Nonetheless, many local bike shops still have a variety of bikes to rent, and can still help both new and experienced riders.

“If it’s been a while since you’ve been on a bike or if you’ve never really been on a bike much or if you want to add something to your experience, it’s important you come by a bike shop,” Lee said. “We’re all happy to show you the different types of bikes available, help you get started and get you some recommendations.”

Getting started

Jerrick Romero is owner of Beachin’ Bike Rentals and Fun Beach in Long Beach, Washington. He and Lee suggest beginning cyclists start out with electric bikes.

“Electric bikes have a pedal assist and throttle, which caters to people who maybe don’t bike regularly but want to get somewhere further and quicker in a shorter time,” Romero said. “Even if you are a cyclist and want to test an electric bike, you’re still able to try it. They cater to how you want to ride.”

One of the perks of electric bikes is that they can be altered to create a more or less intense workout, Romero and Lee said.

“If you can ride a bike, you can ride an electric bike,” Lee said. “One of the nice things about them is if you’re riding with a partner, the electric bike can help you two even out so you’re both on the same level. They bring riders of different energies together.”

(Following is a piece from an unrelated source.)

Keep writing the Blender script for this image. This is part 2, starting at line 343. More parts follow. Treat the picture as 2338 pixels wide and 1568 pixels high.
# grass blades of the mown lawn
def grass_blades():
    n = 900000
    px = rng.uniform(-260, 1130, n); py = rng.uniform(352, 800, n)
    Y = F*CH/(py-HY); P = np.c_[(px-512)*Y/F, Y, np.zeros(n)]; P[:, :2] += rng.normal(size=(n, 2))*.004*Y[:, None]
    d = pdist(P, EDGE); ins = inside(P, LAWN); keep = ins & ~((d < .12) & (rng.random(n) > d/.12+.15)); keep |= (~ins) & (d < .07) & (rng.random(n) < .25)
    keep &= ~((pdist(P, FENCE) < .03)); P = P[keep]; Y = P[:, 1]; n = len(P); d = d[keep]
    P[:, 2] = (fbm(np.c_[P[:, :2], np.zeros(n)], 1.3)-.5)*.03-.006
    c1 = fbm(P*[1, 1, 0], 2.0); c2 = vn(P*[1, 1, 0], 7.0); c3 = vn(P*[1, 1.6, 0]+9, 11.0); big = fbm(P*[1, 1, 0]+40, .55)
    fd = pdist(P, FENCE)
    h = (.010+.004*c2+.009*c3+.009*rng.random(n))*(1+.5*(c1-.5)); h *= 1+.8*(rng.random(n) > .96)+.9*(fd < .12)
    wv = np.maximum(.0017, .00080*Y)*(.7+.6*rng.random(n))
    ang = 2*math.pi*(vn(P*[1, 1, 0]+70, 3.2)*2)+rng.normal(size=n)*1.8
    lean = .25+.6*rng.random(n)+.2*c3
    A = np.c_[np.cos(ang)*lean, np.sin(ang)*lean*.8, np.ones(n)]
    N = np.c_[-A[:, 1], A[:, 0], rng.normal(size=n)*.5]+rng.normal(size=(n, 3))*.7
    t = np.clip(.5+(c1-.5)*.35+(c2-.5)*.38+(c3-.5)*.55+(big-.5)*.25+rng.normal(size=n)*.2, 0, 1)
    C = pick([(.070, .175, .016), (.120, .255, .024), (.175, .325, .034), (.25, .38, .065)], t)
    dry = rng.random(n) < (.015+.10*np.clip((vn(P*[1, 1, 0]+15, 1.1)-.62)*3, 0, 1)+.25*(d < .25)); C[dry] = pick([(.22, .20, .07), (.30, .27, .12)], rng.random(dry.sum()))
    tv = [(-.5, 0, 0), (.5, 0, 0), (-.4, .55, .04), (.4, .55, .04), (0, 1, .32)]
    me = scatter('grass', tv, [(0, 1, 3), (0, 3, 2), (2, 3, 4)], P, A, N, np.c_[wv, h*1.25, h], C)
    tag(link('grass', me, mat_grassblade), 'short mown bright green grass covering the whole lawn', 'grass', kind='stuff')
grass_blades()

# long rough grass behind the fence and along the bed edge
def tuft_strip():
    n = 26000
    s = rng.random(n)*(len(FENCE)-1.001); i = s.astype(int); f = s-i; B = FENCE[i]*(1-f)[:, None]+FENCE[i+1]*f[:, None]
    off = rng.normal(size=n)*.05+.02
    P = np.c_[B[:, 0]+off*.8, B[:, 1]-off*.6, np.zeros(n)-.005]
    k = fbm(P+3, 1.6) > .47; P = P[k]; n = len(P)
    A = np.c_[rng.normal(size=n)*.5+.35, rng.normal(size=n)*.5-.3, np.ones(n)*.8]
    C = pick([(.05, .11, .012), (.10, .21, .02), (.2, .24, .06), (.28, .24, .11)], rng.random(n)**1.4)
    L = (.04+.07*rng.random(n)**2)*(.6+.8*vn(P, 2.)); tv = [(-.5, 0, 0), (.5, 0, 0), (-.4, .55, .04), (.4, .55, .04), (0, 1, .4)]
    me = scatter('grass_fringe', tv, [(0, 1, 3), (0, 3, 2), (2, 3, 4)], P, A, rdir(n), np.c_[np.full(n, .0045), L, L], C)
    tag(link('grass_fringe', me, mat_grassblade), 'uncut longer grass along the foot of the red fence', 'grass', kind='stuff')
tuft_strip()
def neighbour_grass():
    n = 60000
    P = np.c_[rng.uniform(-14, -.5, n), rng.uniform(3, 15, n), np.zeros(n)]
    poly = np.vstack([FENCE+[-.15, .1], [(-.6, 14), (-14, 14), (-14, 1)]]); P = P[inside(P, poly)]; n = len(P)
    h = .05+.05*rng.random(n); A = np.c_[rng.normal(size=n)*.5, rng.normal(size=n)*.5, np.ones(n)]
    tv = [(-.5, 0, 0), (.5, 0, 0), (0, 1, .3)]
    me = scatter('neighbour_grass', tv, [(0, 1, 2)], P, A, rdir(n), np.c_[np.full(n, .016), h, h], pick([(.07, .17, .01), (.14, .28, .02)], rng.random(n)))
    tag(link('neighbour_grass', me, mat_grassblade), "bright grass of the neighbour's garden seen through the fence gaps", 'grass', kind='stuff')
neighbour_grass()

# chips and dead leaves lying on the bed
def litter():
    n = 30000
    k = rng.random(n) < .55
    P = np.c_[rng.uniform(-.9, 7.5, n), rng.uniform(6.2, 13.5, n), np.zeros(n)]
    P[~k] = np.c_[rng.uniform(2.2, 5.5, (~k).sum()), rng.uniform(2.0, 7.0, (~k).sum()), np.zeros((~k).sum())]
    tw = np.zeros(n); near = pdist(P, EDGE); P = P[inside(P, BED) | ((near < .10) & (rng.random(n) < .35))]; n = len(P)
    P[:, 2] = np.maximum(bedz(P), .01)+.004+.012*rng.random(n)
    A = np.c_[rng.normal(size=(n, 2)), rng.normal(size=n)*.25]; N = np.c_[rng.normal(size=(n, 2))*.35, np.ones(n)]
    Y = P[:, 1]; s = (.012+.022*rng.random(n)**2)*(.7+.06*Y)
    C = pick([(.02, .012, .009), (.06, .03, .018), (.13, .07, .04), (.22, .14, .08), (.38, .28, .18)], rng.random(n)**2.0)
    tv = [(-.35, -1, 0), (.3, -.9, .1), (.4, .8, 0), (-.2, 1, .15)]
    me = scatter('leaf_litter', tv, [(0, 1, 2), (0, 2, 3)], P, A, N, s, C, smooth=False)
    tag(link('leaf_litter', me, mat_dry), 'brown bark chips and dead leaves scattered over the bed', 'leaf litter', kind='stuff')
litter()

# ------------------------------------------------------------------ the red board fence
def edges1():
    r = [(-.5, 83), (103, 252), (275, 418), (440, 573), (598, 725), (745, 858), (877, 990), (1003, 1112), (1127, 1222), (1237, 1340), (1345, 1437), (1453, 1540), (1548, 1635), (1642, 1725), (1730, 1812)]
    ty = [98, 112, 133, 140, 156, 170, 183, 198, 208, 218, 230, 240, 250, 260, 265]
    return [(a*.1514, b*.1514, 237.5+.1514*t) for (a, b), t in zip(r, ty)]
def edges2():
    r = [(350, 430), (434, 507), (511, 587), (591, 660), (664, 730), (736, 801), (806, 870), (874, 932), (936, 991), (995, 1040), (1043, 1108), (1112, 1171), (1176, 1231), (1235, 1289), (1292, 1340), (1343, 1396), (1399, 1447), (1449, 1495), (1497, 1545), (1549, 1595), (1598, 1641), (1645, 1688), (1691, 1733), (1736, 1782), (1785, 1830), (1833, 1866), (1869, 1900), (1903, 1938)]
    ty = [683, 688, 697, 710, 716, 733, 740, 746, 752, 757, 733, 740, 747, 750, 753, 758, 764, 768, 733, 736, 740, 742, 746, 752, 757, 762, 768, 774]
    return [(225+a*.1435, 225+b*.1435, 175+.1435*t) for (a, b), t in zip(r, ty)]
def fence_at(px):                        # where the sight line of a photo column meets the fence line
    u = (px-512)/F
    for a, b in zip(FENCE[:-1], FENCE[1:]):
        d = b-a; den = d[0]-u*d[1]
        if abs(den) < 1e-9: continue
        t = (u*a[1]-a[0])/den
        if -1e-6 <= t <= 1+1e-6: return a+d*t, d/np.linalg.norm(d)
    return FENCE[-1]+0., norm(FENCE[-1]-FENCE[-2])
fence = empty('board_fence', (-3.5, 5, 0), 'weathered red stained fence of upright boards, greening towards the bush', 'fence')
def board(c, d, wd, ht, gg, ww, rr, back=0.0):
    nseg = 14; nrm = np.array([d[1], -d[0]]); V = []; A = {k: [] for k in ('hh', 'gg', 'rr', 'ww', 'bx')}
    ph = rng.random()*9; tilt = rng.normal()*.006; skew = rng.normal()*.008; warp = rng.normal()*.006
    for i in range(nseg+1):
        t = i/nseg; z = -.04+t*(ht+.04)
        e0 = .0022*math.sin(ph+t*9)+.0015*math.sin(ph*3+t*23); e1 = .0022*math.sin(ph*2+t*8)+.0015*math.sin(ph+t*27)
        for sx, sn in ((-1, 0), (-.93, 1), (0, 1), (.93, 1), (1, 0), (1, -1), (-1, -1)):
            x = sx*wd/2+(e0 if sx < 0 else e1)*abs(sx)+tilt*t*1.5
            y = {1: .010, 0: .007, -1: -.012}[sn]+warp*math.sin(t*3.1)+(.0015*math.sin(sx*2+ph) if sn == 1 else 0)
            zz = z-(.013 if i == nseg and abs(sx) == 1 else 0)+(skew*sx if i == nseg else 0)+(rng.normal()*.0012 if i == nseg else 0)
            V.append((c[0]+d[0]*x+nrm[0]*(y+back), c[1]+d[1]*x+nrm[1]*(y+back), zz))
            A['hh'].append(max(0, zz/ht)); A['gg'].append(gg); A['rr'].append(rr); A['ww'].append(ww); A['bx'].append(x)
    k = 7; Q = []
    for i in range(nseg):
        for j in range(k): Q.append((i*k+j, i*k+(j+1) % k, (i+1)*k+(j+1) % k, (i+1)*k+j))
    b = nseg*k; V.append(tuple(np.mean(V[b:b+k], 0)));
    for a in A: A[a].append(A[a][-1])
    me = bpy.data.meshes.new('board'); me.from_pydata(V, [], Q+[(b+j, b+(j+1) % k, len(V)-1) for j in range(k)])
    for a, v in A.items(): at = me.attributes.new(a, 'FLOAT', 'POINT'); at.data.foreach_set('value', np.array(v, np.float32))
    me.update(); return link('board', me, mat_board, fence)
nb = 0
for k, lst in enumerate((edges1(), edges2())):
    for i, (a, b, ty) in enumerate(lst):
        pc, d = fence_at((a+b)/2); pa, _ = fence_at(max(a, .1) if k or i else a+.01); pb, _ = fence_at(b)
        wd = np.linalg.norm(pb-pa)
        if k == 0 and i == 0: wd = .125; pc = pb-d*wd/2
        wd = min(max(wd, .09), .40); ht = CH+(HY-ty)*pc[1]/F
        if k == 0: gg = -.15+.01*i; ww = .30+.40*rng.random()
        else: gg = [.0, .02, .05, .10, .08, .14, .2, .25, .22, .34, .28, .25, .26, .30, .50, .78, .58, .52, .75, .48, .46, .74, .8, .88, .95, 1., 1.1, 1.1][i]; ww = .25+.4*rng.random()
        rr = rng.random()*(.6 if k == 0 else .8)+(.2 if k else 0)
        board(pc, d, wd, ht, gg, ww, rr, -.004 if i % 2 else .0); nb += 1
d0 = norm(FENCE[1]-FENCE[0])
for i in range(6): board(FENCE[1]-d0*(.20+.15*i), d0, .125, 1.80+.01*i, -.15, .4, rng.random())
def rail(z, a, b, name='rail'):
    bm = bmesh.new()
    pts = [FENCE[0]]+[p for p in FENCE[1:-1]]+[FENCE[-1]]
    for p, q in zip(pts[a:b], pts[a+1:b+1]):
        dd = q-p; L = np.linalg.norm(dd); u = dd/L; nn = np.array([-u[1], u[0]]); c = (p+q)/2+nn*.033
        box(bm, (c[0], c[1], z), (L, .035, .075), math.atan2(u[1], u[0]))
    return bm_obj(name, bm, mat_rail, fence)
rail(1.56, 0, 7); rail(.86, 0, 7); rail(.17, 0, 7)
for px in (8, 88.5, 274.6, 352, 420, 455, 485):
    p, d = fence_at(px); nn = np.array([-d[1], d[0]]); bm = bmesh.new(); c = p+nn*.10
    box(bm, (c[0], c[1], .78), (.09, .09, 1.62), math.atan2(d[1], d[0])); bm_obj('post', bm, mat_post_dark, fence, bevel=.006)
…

Fat bikes, which have thicker tires, are another option for riders who are interested in riding on the beach. Three-wheeler bikes are also a popular choice for beach riding.

“We all give an operational instruction before people go out,” said David Berkman, manager of Family Fun Cycles in Cannon Beach. “It’s really pretty simple. We want people to stay out of the salt water and to ride during low tide.”

The bikes are also popular for mountain biking.

Tips for more experienced riders

One way to improve bike riding for more experienced riders is to purchase quality gear, like a new raincoat or pair of sunglasses. For the bike itself, improvements can include adding a mirror or a phone carrier.

For those who own cell phones, downloading a free bike riding app can help track distance traveled and calories burned.

“Apps are one of the biggest cycling developments in the last 10 years,” Lee said. “They’re also a neat community builder where you can compete with other cyclers.”

Where to go for a ride

The Long Beach Peninsula and North Coast have a variety of places for people to ride bikes. On the peninsula, one of the most popular trails is the Lewis and Clark Discovery Trail, which links between North Head Lighthouse in Cape Disappointment State Park, to north of Long Beach. The trail is scheduled to be expanded to go north in the next few years.

The park has other trails, both paved and not.

“There’s trails that break off on the way to the lighthouse. Some are paved but there are a lot of others you can get to that are more catered to mountain bikers,” Romero said.

Close to Cape Disappointment are trails around Black Lake and the Port of Ilwaco.

“Similar to Cape Disappointment, around Black Lake there are other paths you can take that are more woodsy and intense,” Romero said.

For riders on the North Coast, Fort Stevens in Warrenton and the Astoria Riverwalk are two popular choices.

“Warrenton has a fabulous bike path system. Fort Steven has over 15 miles of paved bike paths to ride on. It’s beautiful. They’re flat and you can spend a whole day riding there,” Lee said. “There’s also a path that goes through downtown from where the service memorial is, almost to Fort Stevens.”

Another option for riders is to try trails in the Clatsop State Forest or near the Greenwood Resources property in Seaside.

“They’re both open to non-motorized vehicles and certain kinds of electric bikes,” Lee said. “It’s a good way to get out and explore wildlife.”

Lee encourages riders to call the timber companies to find out what their rules are before heading out.

A lesser-known option is to drive to the Wahkiakum County Ferry terminal, park your car, then take your bike on the ferry.

“It’s one of my favorite rides to go on. It’s really fun,” Lee said. “You’re the first one on and off the ferry, then you go over to Puget Island, which has wonderful rural rides. You can ride around Cathlamet, get lunch, then take the ferry back to your car.”

For more experienced riders, Lee suggests looping from Astoria to the Youngs River Falls, which takes about 20 miles and includes some uphill riding.

Another challenge for experienced riders is to try riding along some of the North Coast’s logging roads.

“It’s a fun way to travel back roads around here. Anyone who knows the county knows we have more logging roads than anything else,” Lee said. “We’re really wealthy in our opportunities for that kind of riding.”

Possibly the most challenging local ride is to take what’s called a “half-century,” a 50-mile bike ride. Bikes and Beyond founder Richard Fencsak, who also founded the Great Columbia Crossing, was known for enjoying a half-century that includes Oregon and Washington state.

“You start here in Astoria, go over the Astoria Bridge to Washington, ride along Parpala Road in Naselle, then along U.S. Route 101, then loop down to the turn-off just before Seaview, then loop through Chinook and go back over the bridge,” Lee said. “It’s a really exhilarating experience … For an experienced rider, there is no greater adventure than tackling the Astoria Bridge.”

Other challenging routes include riding along the Lewis and Clark Road to Seaside, taking Highway 202 past the fairgrounds to Walluski Loop and back, or continuing to Jewell for a longer ride.